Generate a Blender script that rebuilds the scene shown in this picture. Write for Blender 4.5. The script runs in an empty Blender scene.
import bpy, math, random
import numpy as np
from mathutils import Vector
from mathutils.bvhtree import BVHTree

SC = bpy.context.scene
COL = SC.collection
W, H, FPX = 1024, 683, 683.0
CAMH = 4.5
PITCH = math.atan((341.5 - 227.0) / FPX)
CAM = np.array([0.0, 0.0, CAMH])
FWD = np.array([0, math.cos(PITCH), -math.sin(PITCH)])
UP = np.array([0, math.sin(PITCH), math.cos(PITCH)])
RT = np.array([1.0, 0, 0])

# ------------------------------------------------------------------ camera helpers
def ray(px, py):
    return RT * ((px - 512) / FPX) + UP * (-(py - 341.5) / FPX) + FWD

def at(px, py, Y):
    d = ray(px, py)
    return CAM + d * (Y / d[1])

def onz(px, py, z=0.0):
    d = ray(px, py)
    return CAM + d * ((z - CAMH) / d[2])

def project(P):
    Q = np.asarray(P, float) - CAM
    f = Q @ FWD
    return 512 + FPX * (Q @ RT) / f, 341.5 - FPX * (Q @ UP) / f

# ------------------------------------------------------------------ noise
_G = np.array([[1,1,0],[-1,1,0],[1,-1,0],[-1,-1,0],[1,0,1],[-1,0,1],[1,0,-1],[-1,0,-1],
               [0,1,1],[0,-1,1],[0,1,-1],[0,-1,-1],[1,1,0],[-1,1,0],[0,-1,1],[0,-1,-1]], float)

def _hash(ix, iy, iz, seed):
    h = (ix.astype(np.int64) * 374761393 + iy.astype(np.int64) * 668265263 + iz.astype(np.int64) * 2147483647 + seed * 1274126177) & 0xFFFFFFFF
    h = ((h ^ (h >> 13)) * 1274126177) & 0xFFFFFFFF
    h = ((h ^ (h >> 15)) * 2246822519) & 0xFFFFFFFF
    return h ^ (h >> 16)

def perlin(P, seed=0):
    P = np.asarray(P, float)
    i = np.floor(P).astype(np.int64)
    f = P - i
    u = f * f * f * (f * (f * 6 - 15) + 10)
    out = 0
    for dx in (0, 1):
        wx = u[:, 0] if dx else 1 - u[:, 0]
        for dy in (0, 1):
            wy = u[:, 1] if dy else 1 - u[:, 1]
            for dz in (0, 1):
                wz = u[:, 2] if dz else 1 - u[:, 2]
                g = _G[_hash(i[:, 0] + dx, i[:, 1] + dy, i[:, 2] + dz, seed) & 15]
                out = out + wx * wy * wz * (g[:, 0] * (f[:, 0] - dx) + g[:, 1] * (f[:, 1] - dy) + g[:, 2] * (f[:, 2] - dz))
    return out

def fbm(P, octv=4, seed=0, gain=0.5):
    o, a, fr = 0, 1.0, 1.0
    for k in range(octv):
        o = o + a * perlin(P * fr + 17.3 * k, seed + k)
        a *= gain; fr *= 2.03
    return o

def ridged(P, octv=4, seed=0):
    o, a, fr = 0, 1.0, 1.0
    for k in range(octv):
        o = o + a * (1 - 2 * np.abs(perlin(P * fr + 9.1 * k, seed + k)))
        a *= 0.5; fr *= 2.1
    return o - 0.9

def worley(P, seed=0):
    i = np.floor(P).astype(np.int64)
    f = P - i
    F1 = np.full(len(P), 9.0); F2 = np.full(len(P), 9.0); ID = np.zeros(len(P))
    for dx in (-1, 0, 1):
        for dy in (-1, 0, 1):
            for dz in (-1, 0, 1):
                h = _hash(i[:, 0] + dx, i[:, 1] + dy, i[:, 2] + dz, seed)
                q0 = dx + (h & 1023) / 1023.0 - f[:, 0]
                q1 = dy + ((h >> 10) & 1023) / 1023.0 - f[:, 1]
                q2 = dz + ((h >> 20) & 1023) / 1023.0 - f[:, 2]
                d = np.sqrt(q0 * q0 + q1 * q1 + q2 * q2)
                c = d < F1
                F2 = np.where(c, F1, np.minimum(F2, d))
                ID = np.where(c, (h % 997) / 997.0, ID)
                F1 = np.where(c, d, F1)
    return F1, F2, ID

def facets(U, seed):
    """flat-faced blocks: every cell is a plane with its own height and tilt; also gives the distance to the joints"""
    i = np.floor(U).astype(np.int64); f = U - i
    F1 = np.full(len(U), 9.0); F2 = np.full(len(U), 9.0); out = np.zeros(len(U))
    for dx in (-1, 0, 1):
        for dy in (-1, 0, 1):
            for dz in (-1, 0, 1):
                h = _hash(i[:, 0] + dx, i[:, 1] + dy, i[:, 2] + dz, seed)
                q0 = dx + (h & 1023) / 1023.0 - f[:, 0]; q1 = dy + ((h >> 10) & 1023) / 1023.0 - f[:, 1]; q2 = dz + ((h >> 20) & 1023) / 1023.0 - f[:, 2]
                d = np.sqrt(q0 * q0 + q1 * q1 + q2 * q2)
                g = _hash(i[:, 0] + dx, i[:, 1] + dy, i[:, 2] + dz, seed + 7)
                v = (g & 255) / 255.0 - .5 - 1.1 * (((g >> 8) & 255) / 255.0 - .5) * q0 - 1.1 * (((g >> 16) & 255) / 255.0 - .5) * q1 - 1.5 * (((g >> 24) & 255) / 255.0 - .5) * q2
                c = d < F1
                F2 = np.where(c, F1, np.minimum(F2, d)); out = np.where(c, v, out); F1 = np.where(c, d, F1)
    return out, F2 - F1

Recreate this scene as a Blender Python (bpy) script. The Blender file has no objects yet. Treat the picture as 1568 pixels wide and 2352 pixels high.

_ _ _ _ _

■ Request ■
Repeat all entries. Match them exactly.

■ Completed exercise ■
Generate a Blender script that rebuilds the scene shown in this picture. Write for Blender 4.5. The script runs in an empty Blender scene.
import bpy, math, random
import numpy as np
from mathutils import Vector
from mathutils.bvhtree import BVHTree

SC = bpy.context.scene
COL = SC.collection
W, H, FPX = 1024, 683, 683.0
CAMH = 4.5
PITCH = math.atan((341.5 - 227.0) / FPX)
CAM = np.array([0.0, 0.0, CAMH])
FWD = np.array([0, math.cos(PITCH), -math.sin(PITCH)])
UP = np.array([0, math.sin(PITCH), math.cos(PITCH)])
RT = np.array([1.0, 0, 0])

# ------------------------------------------------------------------ camera helpers
def ray(px, py):
    return RT * ((px - 512) / FPX) + UP * (-(py - 341.5) / FPX) + FWD

def at(px, py, Y):
    d = ray(px, py)
    return CAM + d * (Y / d[1])

def onz(px, py, z=0.0):
    d = ray(px, py)
    return CAM + d * ((z - CAMH) / d[2])

def project(P):
    Q = np.asarray(P, float) - CAM
    f = Q @ FWD
    return 512 + FPX * (Q @ RT) / f, 341.5 - FPX * (Q @ UP) / f

# ------------------------------------------------------------------ noise
_G = np.array([[1,1,0],[-1,1,0],[1,-1,0],[-1,-1,0],[1,0,1],[-1,0,1],[1,0,-1],[-1,0,-1],
               [0,1,1],[0,-1,1],[0,1,-1],[0,-1,-1],[1,1,0],[-1,1,0],[0,-1,1],[0,-1,-1]], float)

def _hash(ix, iy, iz, seed):
    h = (ix.astype(np.int64) * 374761393 + iy.astype(np.int64) * 668265263 + iz.astype(np.int64) * 2147483647 + seed * 1274126177) & 0xFFFFFFFF
    h = ((h ^ (h >> 13)) * 1274126177) & 0xFFFFFFFF
    h = ((h ^ (h >> 15)) * 2246822519) & 0xFFFFFFFF
    return h ^ (h >> 16)

def perlin(P, seed=0):
    P = np.asarray(P, float)
    i = np.floor(P).astype(np.int64)
    f = P - i
    u = f * f * f * (f * (f * 6 - 15) + 10)
    out = 0
    for dx in (0, 1):
        wx = u[:, 0] if dx else 1 - u[:, 0]
        for dy in (0, 1):
            wy = u[:, 1] if dy else 1 - u[:, 1]
            for dz in (0, 1):
                wz = u[:, 2] if dz else 1 - u[:, 2]
                g = _G[_hash(i[:, 0] + dx, i[:, 1] + dy, i[:, 2] + dz, seed) & 15]
                out = out + wx * wy * wz * (g[:, 0] * (f[:, 0] - dx) + g[:, 1] * (f[:, 1] - dy) + g[:, 2] * (f[:, 2] - dz))
    return out

def fbm(P, octv=4, seed=0, gain=0.5):
    o, a, fr = 0, 1.0, 1.0
    for k in range(octv):
        o = o + a * perlin(P * fr + 17.3 * k, seed + k)
        a *= gain; fr *= 2.03
    return o

def ridged(P, octv=4, seed=0):
    o, a, fr = 0, 1.0, 1.0
    for k in range(octv):
        o = o + a * (1 - 2 * np.abs(perlin(P * fr + 9.1 * k, seed + k)))
        a *= 0.5; fr *= 2.1
    return o - 0.9

def worley(P, seed=0):
    i = np.floor(P).astype(np.int64)
    f = P - i
    F1 = np.full(len(P), 9.0); F2 = np.full(len(P), 9.0); ID = np.zeros(len(P))
    for dx in (-1, 0, 1):
        for dy in (-1, 0, 1):
            for dz in (-1, 0, 1):
                h = _hash(i[:, 0] + dx, i[:, 1] + dy, i[:, 2] + dz, seed)
                q0 = dx + (h & 1023) / 1023.0 - f[:, 0]
                q1 = dy + ((h >> 10) & 1023) / 1023.0 - f[:, 1]
                q2 = dz + ((h >> 20) & 1023) / 1023.0 - f[:, 2]
                d = np.sqrt(q0 * q0 + q1 * q1 + q2 * q2)
                c = d < F1
                F2 = np.where(c, F1, np.minimum(F2, d))
                ID = np.where(c, (h % 997) / 997.0, ID)
                F1 = np.where(c, d, F1)
    return F1, F2, ID

def facets(U, seed):
    """flat-faced blocks: every cell is a plane with its own height and tilt; also gives the distance to the joints"""
    i = np.floor(U).astype(np.int64); f = U - i
    F1 = np.full(len(U), 9.0); F2 = np.full(len(U), 9.0); out = np.zeros(len(U))
    for dx in (-1, 0, 1):
        for dy in (-1, 0, 1):
            for dz in (-1, 0, 1):
                h = _hash(i[:, 0] + dx, i[:, 1] + dy, i[:, 2] + dz, seed)
                q0 = dx + (h & 1023) / 1023.0 - f[:, 0]; q1 = dy + ((h >> 10) & 1023) / 1023.0 - f[:, 1]; q2 = dz + ((h >> 20) & 1023) / 1023.0 - f[:, 2]
                d = np.sqrt(q0 * q0 + q1 * q1 + q2 * q2)
                g = _hash(i[:, 0] + dx, i[:, 1] + dy, i[:, 2] + dz, seed + 7)
                v = (g & 255) / 255.0 - .5 - 1.1 * (((g >> 8) & 255) / 255.0 - .5) * q0 - 1.1 * (((g >> 16) & 255) / 255.0 - .5) * q1 - 1.5 * (((g >> 24) & 255) / 255.0 - .5) * q2
                c = d < F1
                F2 = np.where(c, F1, np.minimum(F2, d)); out = np.where(c, v, out); F1 = np.where(c, d, F1)
    return out, F2 - F1

Recreate this scene as a Blender Python (bpy) script. The Blender file has no objects yet. Treat the picture as 1568 pixels wide and 2352 pixels high.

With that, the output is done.